Invasão Zumbi (2016) tornou-se uma grata surpresa para os fãs de horror no fim deste 2016. O filme sul-coreano mostra um grupo de sobreviventes que luta contra uma epidemia de mortos-vivos dentro de um trem. Esse clichê narrativo se torna uma pequena obra de arte nas mãos do diretor estreante Sang-ho Yeon, que dá um tratamento de épico ao batido enredo.
Um pai omisso precisa levar a filha para comemorar o aniversário com a mãe. Ele é estranho aos hábitos da menina, pois mal sabe o que dar de presente a ela na ocasião. Nos primeiros sinais da ameaça do título, o personagem age como um covarde e recusa ajuda a uma mulher grávida. A criança o reprime.
Em certo momento da trama, o pai fica isolado dos demais sobreviventes em um vagão, cercado por mortos-vivos. Para se reencontrar com a filha, deve atravessar a locomotiva, desafio que parece uma metáfora sobre romper a distância que o separa de uma efetiva paternidade.
Em Invasão Zumbi, os protagonistas precisam dialogar com outros sobreviventes para conseguir abrigo. O radicalismo e conservadorismo de alguns, especialmente de um egoísta executivo, impedem que a conversa prossiga – o que acaba destinando um bom número de personagens à morte.
A carga dramática (e trágica) dada ao personagem torna Invasão Zumbi um filme único, que ainda se beneficia de grandiosas cenas de ação. A tensão é constante e o ritmo é acelerado. Há sempre algo acontecendo diante dos nossos olhos. Não raro, isso envolve sacrifícios de personagens carismáticos.
2016
O longa-metragem de Yeon coroa um ano com um saldo bastante positivo para o horror. Enquanto a indústria cinematográfica norte-americana amargou fracassos comerciais e de crítica como Ben-Hur (2016), Alice Através do Espelho (2016) e Independence Day: O Ressurgimento (2016), o cinema de gênero mostrou fôlego.
No início do ano, A Bruxa (2015), de Robert Eggers, tornou-se um clássico instantâneo. Está no topo de praticamente todas as listas especializadas de melhores de 2016. O mesmo vale para Rua Cloverfield, 10 (2016), de Dan Trachtenberg; Hush: A Morte Ouve (2016), de Mike Flanagan; e Invocação do Mal 2 (2016), de James Wan.

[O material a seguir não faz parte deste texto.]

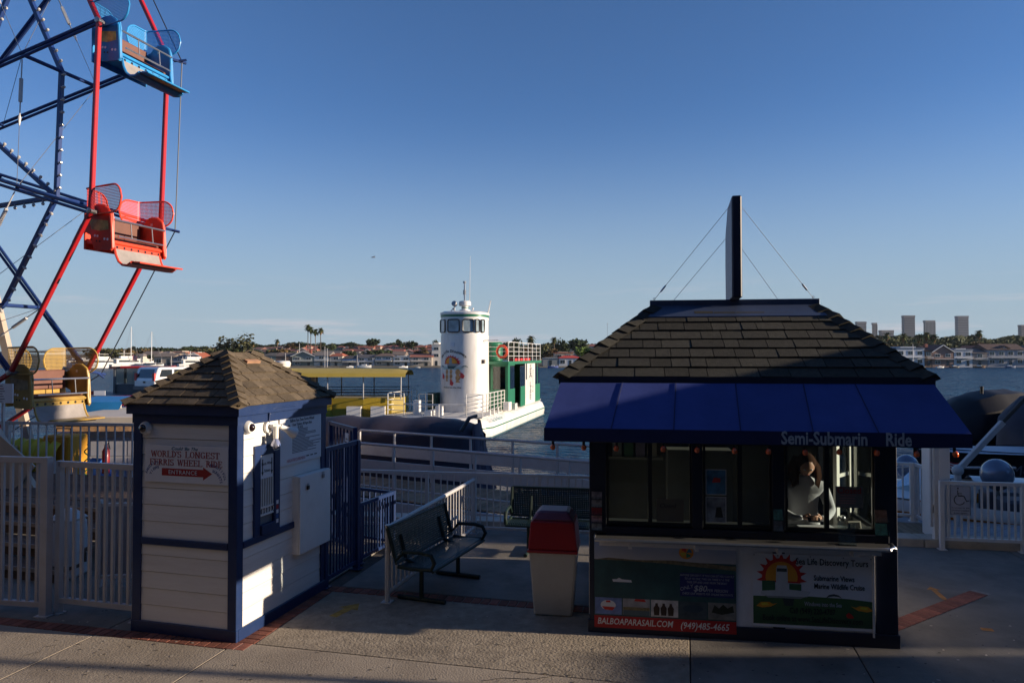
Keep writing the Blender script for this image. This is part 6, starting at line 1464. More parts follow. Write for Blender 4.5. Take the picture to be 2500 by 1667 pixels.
tb('cabin_wall', M_bgreen, CXL, CYB - .06, Z0, CXR - .07, CYB, CZT - .1); tb('cabin_wall', M_bgreen, CXL, CYF + .07, Z0, CXL + .06, CYB - .07, CZT - .1)
# upper deck rail
def railing(pts, z0, hs, nm='guard_rail', r_=.022, step=1.1, lean=0):
    for z_ in hs: MB().path([(x, y, z0 + z_) for x, y in pts], r_ if z_ == hs[-1] else r_ * .7, 6).build(nm, M_hull, bt)
    for i in range(len(pts) - 1):
        a, b_ = Vector((*pts[i], 0)), Vector((*pts[i + 1], 0)); n2 = max(1, round((b_ - a).length / step))
        for k in range(n2 + (1 if i == len(pts) - 2 else 0)):
            p = a.lerp(b_, k / n2); MB().tube((p.x, p.y, z0), (p.x, p.y, z0 + hs[-1]), r_ * 1.1, 6).build('stanchion', M_hull, bt)
railing([(CXL, CYF + .1), (CXR, CYF + .1), (CXR + .02, CYB)], CZT + .06, (.3, .55, .8, 1.08), step=1.3)
tb('mesh_screen', perforated('rail_mesh', (.42, .38, .36), .05, .3), CXR - .03, CYF + .3, CZT + .1, CXR - .025, CYB - .1, CZT + 1.05)
MB().path([(CXR - .35 + .28 * math.cos(a), CYF + .06, CZT + .60 + .32 * math.sin(a)) for a in [k * PI / 10 for k in range(20)]], .07, 8, closed=True).build('life_ring', mat('ring_orange', (.60, .07, .03), .5, 0, .05, 4), bt, smooth=True)
MB().lathe([(.55, 0), (.6, .05), (.6, 1.0), (.5, 1.1), (.001, 1.12)], 20, c=(-1.55, CYF + 1.4, CZT + .06)).build('tank', M_bgreen, bt, smooth=True)
for k in range(6): tb('cushion', mat('cushion_red', (.55, .03, .03), .6), CXR - .5, CYF + 2.2 + k * .75, CZT + .07, CXR - .1, CYF + 2.8 + k * .75, CZT + .22)
# bow rails and deck gear
railing([(-.45, 4.9), (-.45, .4), (-1.2, .15)], 1.04, (.25, .45, .65, .85, 1.08), step=.8)
railing([(-1.2, .15), (-2.5, -.1), (-4.4, .15)], 1.04, (.55, .60), step=1.3)
railing([(-4.4, .15), (-5.4, .5), (-5.4, 4.6)], 1.04, (.25, .5, .75, 1.08), step=.9)
railing([(-4.45, 2.4), (-3.7, 2.4)], 1.04, (.3, .6, .95), step=.4)
tb('deck_box', mat('deck_box_green', (.012, .05, .035), .5), -4.05, 2.6, 1.05, -3.62, 3.4, 2.05)
tb('deck_box', M_hull, -2.9, .5, 1.05, -2.55, .75, 1.5); tb('deck_box', M_hull, -4.2, .9, 1.05, -3.9, 1.2, 1.75); tb('bench', M_hull, -3.4, .3, 1.05, -3.05, 1.6, 1.28)
tb('fender_step', M_hull, -.36, 4.2, 1.05, -.05, 4.9, 1.5); tb('fender_step', M_hull, -.36, 5.6, 1.0, -.02, 6.2, 1.35)
for y in (1.2, 2.0, 2.9): MB().lathe([(.001, 0), (.05, 0), (.05, .3), (.09, .32), (.001, .34)], 8, c=(-.3, y, 1.02)).build('bollard', M_hull, bt)
text('Sea Life Discovery', .30, mat('hull_script', (.05, .22, .20), .5), bt, (.0, 1.55, .86), rot=(R(48), 0, PI / 2), shear=.3)
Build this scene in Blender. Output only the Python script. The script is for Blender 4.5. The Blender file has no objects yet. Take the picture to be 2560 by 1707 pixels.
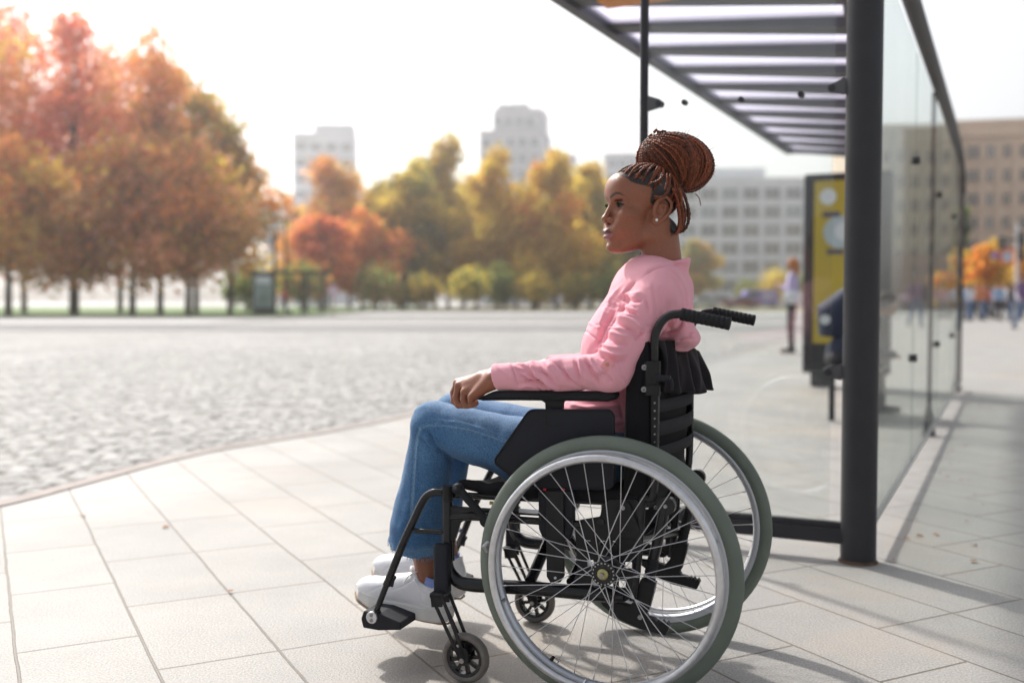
import bpy, bmesh, math, random
import numpy as np
from mathutils import Vector, Matrix
random.seed(7); rng = np.random.default_rng(7)
SC = bpy.context.scene
COL = SC.collection
R = math.radians

# ------------------------------------------------------------------ camera, world, sun, exposure
CAMH = 0.911
PITCH = math.atan(101.5/2560.0)
FP = 2560.0
cam_d = bpy.data.cameras.new('camera'); cam = bpy.data.objects.new('camera', cam_d); COL.objects.link(cam)
cam.location = (0, 0, CAMH); cam.rotation_euler = (R(90)-PITCH, 0, 0)
cam_d.lens = 36.0; cam_d.sensor_width = 36.0; cam_d.clip_start = 0.05; cam_d.clip_end = 3000
cam_d.dof.use_dof = True; cam_d.dof.focus_distance = 2.46; cam_d.dof.aperture_fstop = 1.75
SC.camera = cam

SUN_AZ = (-0.50, 0.866)      # ground direction towards the sun: behind the scene, to the left
SUN_EL = R(43)
world = bpy.data.worlds.new("World"); SC.world = world; world.use_nodes = True
wn = world.node_tree; wn.nodes.clear()
wo = wn.nodes.new('ShaderNodeOutputWorld'); wb = wn.nodes.new('ShaderNodeBackground')
sky = wn.nodes.new('ShaderNodeTexSky'); sky.sky_type = 'NISHITA'; sky.sun_disc = False
sky.sun_elevation = SUN_EL; sky.sun_rotation = math.atan2(SUN_AZ[0], SUN_AZ[1])
sky.air_density = 1.0; sky.dust_density = 4.0; sky.ozone_density = 1.0
hs = wn.nodes.new('ShaderNodeHueSaturation'); hs.inputs['Saturation'].default_value = 0.28
wn.links.new(sky.outputs[0], hs.inputs['Color']); wn.links.new(hs.outputs[0], wb.inputs[0])
wb.inputs[1].default_value = 0.110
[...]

Em junho escrevi sobre como os lançamentos deste ano pareciam interessados em discutir a ideia da família como um elemento narrativo, seja pela desagregação ou pelo fortalecimento da necessidade de união. Hoje, tenho a impressão de que, embora isso ainda seja um elemento importante, os filmes do período parecem reforçar a necessidade de diálogo no mundo contemporâneo.
Em Invasão Zumbi, os protagonistas precisam dialogar com outros sobreviventes para conseguir abrigo. O radicalismo e conservadorismo de alguns, especialmente de um egoísta executivo, impedem que a conversa prossiga – o que acaba destinando um bom número de personagens à morte. Em um ano marcado pela ascensão dos movimentos de extrema direita no mundo, com sérios riscos à democracia, a mensagem soa bem pessimista.
A Bruxa mostra uma família que é expulsa de uma comunidade colonial porque o pai se opunha aos dogmas locais. Em Rua Cloverfield, 10, John Goodman vive um sujeito que toma decisões que afetam as pessoas com quem divide um abrigo sem consultá-los. Hush: A Morte Ouve é protagonizado por uma personagem surda. Em Invocação do Mal 2, um dos principais elementos da trama é um segredo guardado do marido pela esposa.
O problema da falta de diálogo também aparece no interessante The Monster (2016), de Bryan Bertino, em que mãe e filha tem uma tumultuada e violenta relação que precisa ser colocada de lado quando um monstro as ataca após um acidente de carro. O tubarão em Águas Rasas (2016), Jaume Collet-Serra, ataca uma Blake Lively que se recusa a conversar com o pai após a morte da mãe. No excelente O Homem das Trevas (2016), de Fede Alvarez, os personagens evitam falar para que não sejam encontrados pelo violento ex-militar vivido por Stephen Lang.
Os filmes, como outras produções culturais, são sempre espaços possíveis de significação da realidade social. Neste 2016, o cinema parece nos lembrar da importância de dialogar. O tema não é exclusivo do horror, pois deu as caras até em grandes produções como Capitão América: Guerra Civil (2016), Batman v. Superman: A Origem da Justiça (2016) e A Chegada (2016). O gênero monstruoso, no entanto, pode vislumbrar melhor o tipo de mundo que teremos se não voltarmos a discutir o mundo de forma racional, civilizada e respeitosa.